On April 4, 2014, the Internal Revenue Service released IRS Notice 2014-19, which provides additional guidance on recognition of same-sex spouses in qualified retirement plans.

The Notice is good news for the benefits community because it provides further guidance and implementing changes and affirms that plans are not required to apply the U.S. Supreme Court's decision in U.S. v. Windsor* on a retroactive basis. However, the Notice provides that plans with terms that are inconsistent with the Windsor decision generally must be amended appropriately by December 31, 2014.

The IRS previously issued guidance on the effect of the Windsor decision last year in Rev. Rul. 2013-17, which provided that, for federal tax purposes, the terms “spouse,” “husband and wife,” “husband,” and “wife” include an individual married to a person of the same sex if the individuals are lawfully married under state law. More than 200 code provisions and treasury regulations relating to the internal revenue laws include the terms “spouse,” “marriage” (and derivatives thereof, such as “marries” and “married”), “husband and wife,” “husband,” and “wife.”

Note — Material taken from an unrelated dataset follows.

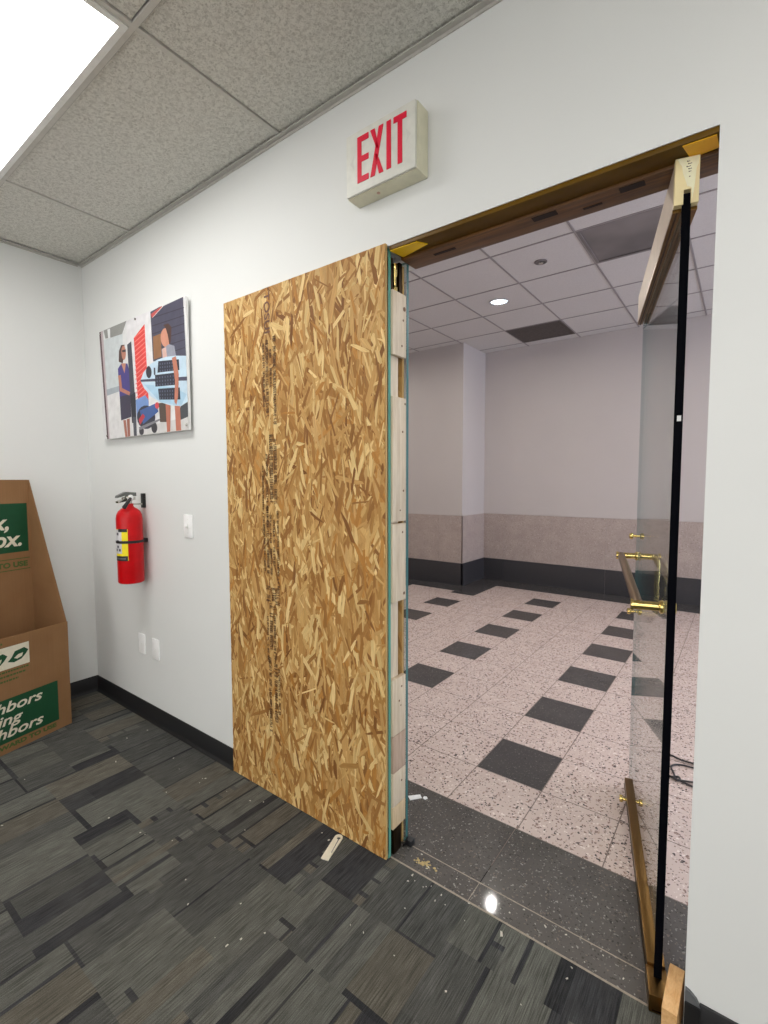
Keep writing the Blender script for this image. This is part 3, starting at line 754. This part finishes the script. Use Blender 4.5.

IRS Notice 2014-19 only applies to qualified retirement plans. However, non-qualified plans, employment, change in control, severance agreements, and stock incentive plans and award agreements often include the term “spouse” or a similar reference. Therefore, companies may need to amend some of these.

Notice 2014-19 requires that plans apply Windsor as of June 26, 2013 (the date of the decision) and apply the “state of celebration” approach as of September 16, 2013 (the effective date of Revenue Ruling 2013-17). A plan that does not recognize same-sex marriages prior to those dates will not incur a penalty or risk plan disqualification.